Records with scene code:
=-=-=

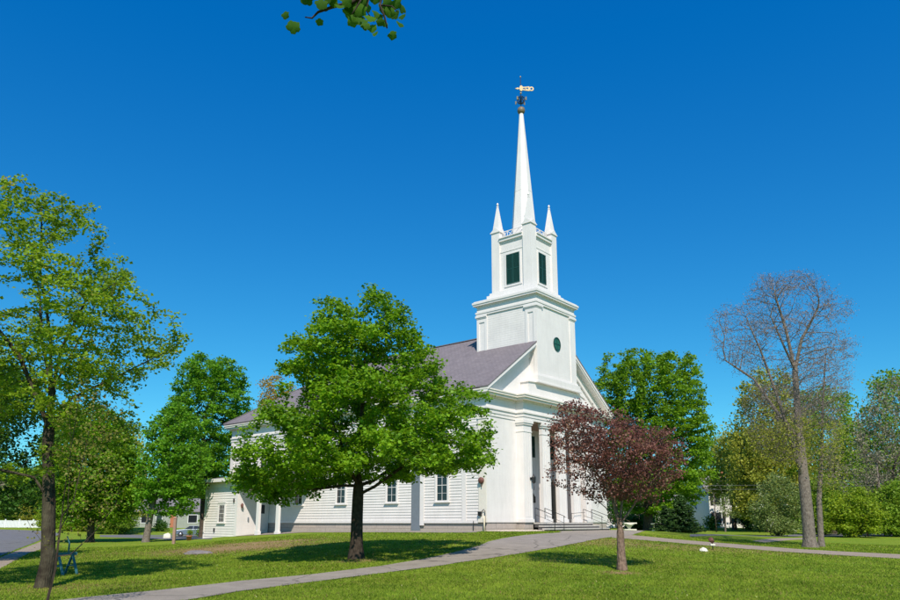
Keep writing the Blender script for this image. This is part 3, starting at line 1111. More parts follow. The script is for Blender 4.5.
# purple-leaved plum
PY_ = 22.4
pxb = at(620, 525, PY_).x; pz = gz(pxb, PY_)
prof_pl = [(400, 552, 580), (410, 550, 600), (420, 549, 640), (430, 546, 668), (438, 548, 684), (452, 552, 690), (466, 568, 690), (480, 588, 680), (494, 600, 660), (510, 606, 640)]
attp = envelope(prof_pl, PY_, 2000, np.random.default_rng(12), thr=-.16, shell=.3, seed=9, nsc=1.2, depth=.9)
attp = np.r_[attp, envelope([(470, 562, 676), (490, 578, 668), (508, 594, 654), (524, 606, 638)], PY_, 420, np.random.default_rng(13), thr=-.4, shell=.1, depth=.8)]
trp = [(-1, [(pxb, PY_, pz - .15), P3(621, 550, PY_), P3(620, 525, PY_), P3(622, 500, PY_), P3(626, 470, PY_, .1), P3(630, 440, PY_)])]
k1 = idx_at(trp[0][1], .2, at(620, 534, PY_).z)
trp += [(k1, [P3(610, 495, PY_, -.2), P3(592, 470, PY_, -.3), P3(575, 440, PY_, -.3), P3(560, 415, PY_)]),
        (k1 + 1, [P3(640, 495, PY_, -.1), P3(660, 470, PY_, -.3)]),
        (k1, [P3(616, 490, PY_, .3), P3(606, 450, PY_, .6)]),
        (k1, [P3(606, 508, PY_), P3(586, 492, PY_, -.1), P3(560, 486, PY_, -.2), P3(548, 478, PY_)]),
        (k1 + 1, [P3(604, 484, PY_, -.4), P3(580, 476, PY_, -.5), P3(552, 470, PY_, -.6)])]


tree('plum_tree', 'small purple leaved tree with twiggy dark branches on the lawn before the church front', 'tree', (pxb, PY_, pz), attp, trp, M['barkp'],
     M['lf_plum'], .125, per=27, size=.068, spread=.11, step=.2, kill=.25, infl=1.6, leaf_r=.013, seed=41, tip_r=.004, min_r=.0035, up=.25,
     zrange=(at(600, 500, PY_).z, 99), flare=.5)

# right maple behind the church
RY = 66.
std_tree('maple_tree', 'broad bright green maple rising behind the right end of the church', 'tree', 648, RY,
         [(352, 604, 618), (358, 602, 688), (370, 596, 698), (390, 594, 704), (410, 596, 708), (430, 594, 712), (450, 596, 714), (470, 600, 716), (490, 604, 708), (506, 612, 700), (516, 625, 692)],
         M['barkb'], M['lf_right'], .42, n=1700, fork=470, seed=51, per=56, size=.22, spread=.24, step=.55, kill=.62, infl=4., leaf_r=.03, tip_r=.012, min_r=.012, thr=-.25, shell=.3, up=.7, flat=.5, nsc=.45)
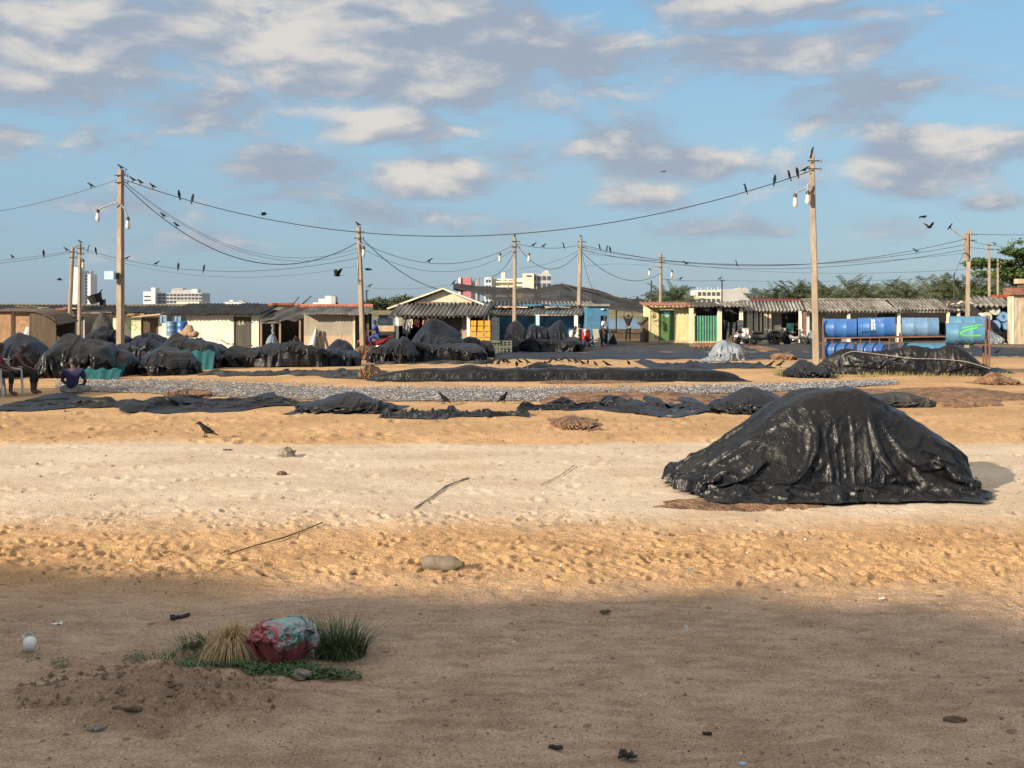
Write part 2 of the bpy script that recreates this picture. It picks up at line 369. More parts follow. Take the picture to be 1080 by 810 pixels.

=-=-=

• **What the task requires**
Exclude the images and reproduce the remaining data exactly.

• **Output below**
Keep writing the Blender script for this image. This is part 3, starting at line 1111. More parts follow. The script is for Blender 4.5.
# purple-leaved plum
PY_ = 22.4
pxb = at(620, 525, PY_).x; pz = gz(pxb, PY_)
prof_pl = [(400, 552, 580), (410, 550, 600), (420, 549, 640), (430, 546, 668), (438, 548, 684), (452, 552, 690), (466, 568, 690), (480, 588, 680), (494, 600, 660), (510, 606, 640)]
attp = envelope(prof_pl, PY_, 2000, np.random.default_rng(12), thr=-.16, shell=.3, seed=9, nsc=1.2, depth=.9)
attp = np.r_[attp, envelope([(470, 562, 676), (490, 578, 668), (508, 594, 654), (524, 606, 638)], PY_, 420, np.random.default_rng(13), thr=-.4, shell=.1, depth=.8)]
trp = [(-1, [(pxb, PY_, pz - .15), P3(621, 550, PY_), P3(620, 525, PY_), P3(622, 500, PY_), P3(626, 470, PY_, .1), P3(630, 440, PY_)])]
k1 = idx_at(trp[0][1], .2, at(620, 534, PY_).z)
trp += [(k1, [P3(610, 495, PY_, -.2), P3(592, 470, PY_, -.3), P3(575, 440, PY_, -.3), P3(560, 415, PY_)]),
        (k1 + 1, [P3(640, 495, PY_, -.1), P3(660, 470, PY_, -.3)]),
        (k1, [P3(616, 490, PY_, .3), P3(606, 450, PY_, .6)]),
        (k1, [P3(606, 508, PY_), P3(586, 492, PY_, -.1), P3(560, 486, PY_, -.2), P3(548, 478, PY_)]),
        (k1 + 1, [P3(604, 484, PY_, -.4), P3(580, 476, PY_, -.5), P3(552, 470, PY_, -.6)])]


tree('plum_tree', 'small purple leaved tree with twiggy dark branches on the lawn before the church front', 'tree', (pxb, PY_, pz), attp, trp, M['barkp'],
     M['lf_plum'], .125, per=27, size=.068, spread=.11, step=.2, kill=.25, infl=1.6, leaf_r=.013, seed=41, tip_r=.004, min_r=.0035, up=.25,
     zrange=(at(600, 500, PY_).z, 99), flare=.5)

# right maple behind the church
RY = 66.
std_tree('maple_tree', 'broad bright green maple rising behind the right end of the church', 'tree', 648, RY,
         [(352, 604, 618), (358, 602, 688), (370, 596, 698), (390, 594, 704), (410, 596, 708), (430, 594, 712), (450, 596, 714), (470, 600, 716), (490, 604, 708), (506, 612, 700), (516, 625, 692)],
         M['barkb'], M['lf_right'], .42, n=1700, fork=470, seed=51, per=56, size=.22, spread=.24, step=.55, kill=.62, infl=4., leaf_r=.03, tip_r=.012, min_r=.012, thr=-.25, shell=.3, up=.7, flat=.5, nsc=.45)
Write part 2 of the bpy script that recreates this picture. It picks up at line 369. More parts follow. Take the picture to be 1080 by 810 pixels.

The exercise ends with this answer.